Set down the material below in full, matching it exactly.

* **Raw data**:
-- begin --

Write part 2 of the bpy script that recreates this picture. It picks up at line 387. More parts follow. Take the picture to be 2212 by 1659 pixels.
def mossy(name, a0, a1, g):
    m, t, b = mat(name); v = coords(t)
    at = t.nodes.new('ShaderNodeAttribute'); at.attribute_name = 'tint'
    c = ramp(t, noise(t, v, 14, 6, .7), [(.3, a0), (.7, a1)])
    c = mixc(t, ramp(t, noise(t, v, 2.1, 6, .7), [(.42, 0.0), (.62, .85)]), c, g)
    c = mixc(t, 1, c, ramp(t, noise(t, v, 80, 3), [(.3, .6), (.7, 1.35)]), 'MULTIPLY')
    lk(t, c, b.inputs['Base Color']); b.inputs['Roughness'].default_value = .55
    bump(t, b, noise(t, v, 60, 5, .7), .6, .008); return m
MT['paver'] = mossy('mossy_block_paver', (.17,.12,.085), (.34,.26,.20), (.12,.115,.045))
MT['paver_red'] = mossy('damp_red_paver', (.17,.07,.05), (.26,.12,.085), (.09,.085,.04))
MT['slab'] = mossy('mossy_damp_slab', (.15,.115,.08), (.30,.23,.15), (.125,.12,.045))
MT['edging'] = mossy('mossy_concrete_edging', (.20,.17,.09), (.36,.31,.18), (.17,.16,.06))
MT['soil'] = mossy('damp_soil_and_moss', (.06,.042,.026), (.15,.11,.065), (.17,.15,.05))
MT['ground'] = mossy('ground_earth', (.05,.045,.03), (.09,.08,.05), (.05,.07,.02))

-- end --

* **Task answer**:
Write part 2 of the bpy script that recreates this picture. It picks up at line 387. More parts follow. Take the picture to be 2212 by 1659 pixels.
def mossy(name, a0, a1, g):
    m, t, b = mat(name); v = coords(t)
    at = t.nodes.new('ShaderNodeAttribute'); at.attribute_name = 'tint'
    c = ramp(t, noise(t, v, 14, 6, .7), [(.3, a0), (.7, a1)])
    c = mixc(t, ramp(t, noise(t, v, 2.1, 6, .7), [(.42, 0.0), (.62, .85)]), c, g)
    c = mixc(t, 1, c, ramp(t, noise(t, v, 80, 3), [(.3, .6), (.7, 1.35)]), 'MULTIPLY')
    lk(t, c, b.inputs['Base Color']); b.inputs['Roughness'].default_value = .55
    bump(t, b, noise(t, v, 60, 5, .7), .6, .008); return m
MT['paver'] = mossy('mossy_block_paver', (.17,.12,.085), (.34,.26,.20), (.12,.115,.045))
MT['paver_red'] = mossy('damp_red_paver', (.17,.07,.05), (.26,.12,.085), (.09,.085,.04))
MT['slab'] = mossy('mossy_damp_slab', (.15,.115,.08), (.30,.23,.15), (.125,.12,.045))
MT['edging'] = mossy('mossy_concrete_edging', (.20,.17,.09), (.36,.31,.18), (.17,.16,.06))
MT['soil'] = mossy('damp_soil_and_moss', (.06,.042,.026), (.15,.11,.065), (.17,.15,.05))
MT['ground'] = mossy('ground_earth', (.05,.045,.03), (.09,.08,.05), (.05,.07,.02))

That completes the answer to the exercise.